Tuesday, July 3, 2012

Busy


I leave for my second grad school residency Friday after work, and I have finally come to the realization that there is no way I'm going to finish all I need to finish before then (so I'm blogging instead). Which makes me wonder, am I one of those people who likes to brag about how busy they are, as described in this essay, called "The 'Busy' Trap," in the New York Times Opinionator blog. On the one hand, I liked some of the things the author had to say ("...if your job wasn’t performed by a cat or a boa constrictor in a Richard Scarry book I’m not sure I believe it’s necessary." "The Puritans turned work into a virtue, evidently forgetting that God invented it as a punishment."). 




On the other hand, I think it reflects the NYT's usual upper-middle-class myopia. Most people do not have the option of working four or five hours a day or blowing off work when a better offer comes along, as the author does. Most of us have bills and obligations. Some people work more than one job, just to survive. Then there's the whole kid thing; if you have them, they're a full-time job. If you have a full-time job already, they're a second full-time job. There's no option of blowing them off to go do something more fun whenever you feel like it. So yeah, people with bills are busy. And people with kids are busy. And people with kids have a lot of bills.



But then, I do have to wonder if some of my own busy-ness is self-imposed, and yes I guess it is, because I choose to have hobbies and activities that I do because I want to do them and they make me happy and give my life meaning.
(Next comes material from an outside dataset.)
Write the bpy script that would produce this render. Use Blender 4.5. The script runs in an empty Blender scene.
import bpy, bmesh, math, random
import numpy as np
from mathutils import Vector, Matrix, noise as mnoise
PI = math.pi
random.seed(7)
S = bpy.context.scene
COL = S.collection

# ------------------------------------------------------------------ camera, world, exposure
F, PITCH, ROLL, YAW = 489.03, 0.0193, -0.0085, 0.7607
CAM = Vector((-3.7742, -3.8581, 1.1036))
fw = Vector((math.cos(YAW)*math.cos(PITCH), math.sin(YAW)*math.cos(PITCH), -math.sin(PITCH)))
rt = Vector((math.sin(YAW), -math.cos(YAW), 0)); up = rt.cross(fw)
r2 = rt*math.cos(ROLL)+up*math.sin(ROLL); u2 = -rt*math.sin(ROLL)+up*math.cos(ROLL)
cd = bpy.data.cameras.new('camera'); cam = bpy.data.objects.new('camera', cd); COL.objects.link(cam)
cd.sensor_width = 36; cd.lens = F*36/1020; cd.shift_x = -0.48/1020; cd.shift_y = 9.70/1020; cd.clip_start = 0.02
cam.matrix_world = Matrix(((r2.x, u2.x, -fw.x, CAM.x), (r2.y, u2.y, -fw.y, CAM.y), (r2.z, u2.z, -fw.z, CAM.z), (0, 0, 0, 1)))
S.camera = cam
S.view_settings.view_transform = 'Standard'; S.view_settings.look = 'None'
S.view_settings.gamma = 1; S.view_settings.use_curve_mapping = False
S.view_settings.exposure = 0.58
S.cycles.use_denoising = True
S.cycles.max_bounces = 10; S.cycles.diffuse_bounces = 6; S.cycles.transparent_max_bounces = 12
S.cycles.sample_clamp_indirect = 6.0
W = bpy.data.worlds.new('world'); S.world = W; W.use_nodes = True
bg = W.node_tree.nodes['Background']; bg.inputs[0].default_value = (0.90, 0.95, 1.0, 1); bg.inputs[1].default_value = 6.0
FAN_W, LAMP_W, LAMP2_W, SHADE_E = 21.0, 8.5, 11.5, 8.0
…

I don't want to be not busy for the sake of it, and then just go home every night and veg in front of the TV. I'd much rather swim and write and read and make things and work in the garden and travel and hike and lay on the beach, even if that makes me busy.


But then again...some of my busy-ness comes from my social anxiety and my tendency to always say yes to any invitation because I want people to like me and I don't want to miss out on any fun. The boys were invited to back-to-back birthday parties Saturday, which seemed like a good idea, until the third or fourth meltdown E or Z had at the second party. I sometimes shake my head and think "Lighten up!" when I read blogs by women who so carefully monitor and control every minute of their children's days, and (over)analyze any situation where things don't go according to plan, or when their kids' reactions to a situation are less-than-perfect. But perhaps it would serve me well to un-lighten-up and pay more attention to things like over-tired children (we've never gotten back to a decent bedtime since baseball season knocked us off schedule, thanks to the late, late daylight and my inability to resist three little boys who say, "One more chapter!" of the Secret Garden at 8:10 p.m.) consuming too much sugar on too hot of a day, with too much competitive activity going on.


But we all managed to recover with no permanent damage done, and spent Sunday on a friend's island in the middle of a lake, which is almost like not being busy at all.